I picked up a package of 2oz disposable polypropylene cups at the local Dollar Store. These work great for small amounts of epoxy and gel coat. I’ve been mixing everything by weight to the nearest 0.1g and everything has been curing up nicely. Most of my epoxy batches were 10g of resin and 5g of catalyst. This was enough to wet out everything for one side of the coaming. Stated another way, the cup was about 1/4 full, so about 1/2 fl. oz.
I’ve been alternating between smaller sections that needed built up and large pieces that span the coaming length. Clothes pins hold the strips nicely for marking cutouts and can help position it when setting the long strip into wet epoxy. For each strip, I’ve wet it out with the edges hanging over, then trimmed after the epoxy has cured.
Close up showing the thickness of fiberglass vs. gel coat at the rear of the coaming. Notice how the fiberglass thickness tapers off to the left of where I’ve feathered out the gel coat. This is not the result of me grinding down the fiberglass, rather the thickness transitioned on both sides at this point.
Finished fiberglass work just behind the thigh brace. The old has been feathered into the new to help lay a smooth gel coat layer on top of everything.
The large vertical crack repair can no longer be seen. It has been properly built up with layers to bring it flush with the rest of the surface.
This is a neat trick I picked up from YouTube. After mixing pigment into the gel coat, put some un-catalyzed product onto the surface that’s being matched. I found I could get very close, but I’m not worried about it being exact because I plan for the final layer to cover the existing gel coat.
Beginning to build up the gel coat in the lowest places. You can see I’ve also taken some time to mask off the boat much better than before. This will protect from errant gel coat, coarse shaping tools, and the slurry wet sanding is going to produce. [Hindsight: I should have done this right at the start!]

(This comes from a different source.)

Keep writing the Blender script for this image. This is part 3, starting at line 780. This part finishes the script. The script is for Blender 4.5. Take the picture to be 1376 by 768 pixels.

After two layers of build up, with sanding and acetone cleaning in between (due to gel coat wax). I’ve been rubbing vigorously with a very wet acetone soaked rag, then wiping off the surface with a separate rag - a clean part of the rag each time. [Hindsight: I’d use unwaxed gelcoat next time to more quickly build layers without the work in between. There are lots of ways to seal off the unwaxed gel coat to get it to cure completely. Perhaps the easiest being to add wax for the final layer.]

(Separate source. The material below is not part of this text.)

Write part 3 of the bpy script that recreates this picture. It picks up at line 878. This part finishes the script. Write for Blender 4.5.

Applying the gel coat is like trying to paint on toothpaste and get a nice finish. Working with the epoxy was much more satisfying, but at least this stuff sands down quickly. I’m focusing on just putting it on heavy right now to build some thickness. Then I’ll shape and smooth for as long as my patience holds out.

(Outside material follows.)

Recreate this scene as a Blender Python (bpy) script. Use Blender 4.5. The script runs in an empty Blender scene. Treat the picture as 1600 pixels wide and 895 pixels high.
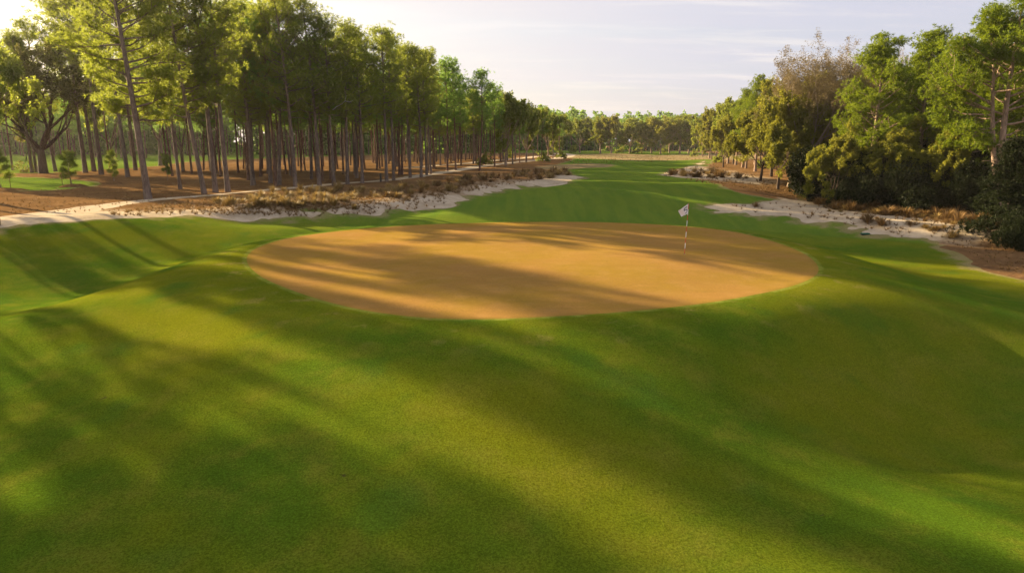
import bpy, math, random
import numpy as np
from mathutils import Vector, Matrix, noise as mnoise
R = math.radians
C = bpy.context.scene.collection
sc = bpy.context.scene

# ------------------------------------------------------------------ camera constants
F = 1067.0; CX, CY = 800.0, 447.5
CAM = np.array([0.0, 0.0, 5.0]); PITCH = math.atan((CY-222.0)/F)
SUN_AZ = 52.0      # degrees left of the view direction (+Y)
SUN_EL = 17.0

# ------------------------------------------------------------------ numpy noise
def _hash(ix, iy, seed):
    h = (ix.astype(np.int64)*374761393 + iy.astype(np.int64)*668265263 + seed*1274126177) & 0xffffffff
    h = ((h ^ (h >> 13))*1274126177) & 0xffffffff
    return ((h ^ (h >> 16)) & 0xffff)/65535.0
def vnoise(x, y, seed=0):
    x = np.asarray(x, float); y = np.asarray(y, float)
    ix = np.floor(x); iy = np.floor(y); fx = x-ix; fy = y-iy
    fx = fx*fx*(3-2*fx); fy = fy*fy*(3-2*fy)
    a = _hash(ix, iy, seed); b = _hash(ix+1, iy, seed); c = _hash(ix, iy+1, seed); d = _hash(ix+1, iy+1, seed)
    return (a*(1-fx)+b*fx)*(1-fy)+(c*(1-fx)+d*fx)*fy
def fbm(x, y, seed=0, n=3):
    s = 0; a = 1; t = 0
    for k in range(n):
        s = s+a*vnoise(x*2**k, y*2**k, seed+k*17); t += a; a *= .5
    return s/t*2-1
def sstep(a, b, x):
    t = np.clip((x-a)/(b-a), 0, 1); return t*t*(3-2*t)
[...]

And no, I’ve not forgotten about that skeg box. With a small brush taped to the end of a stick, I carefully dabbed on some gel coat on the patches inside the skeg box. This was painstaking work getting the brush into the slot without smearing the gel coat down the side, but I got it done. I used a sheet of plastic on the end of a larger brush, also attached to a stick, to smooth it out as best I could to minimize sanding… Which, you guessed it, has to be done on the end of a stick. I’ll be completely finishing the bottom repairs smooth then drilling a new hole that’s smaller than the original. After I get this done, I plan on using the hole to locate the block on the inside. Then I’ll glass it in place and the skeg box part of the repairs should be complete.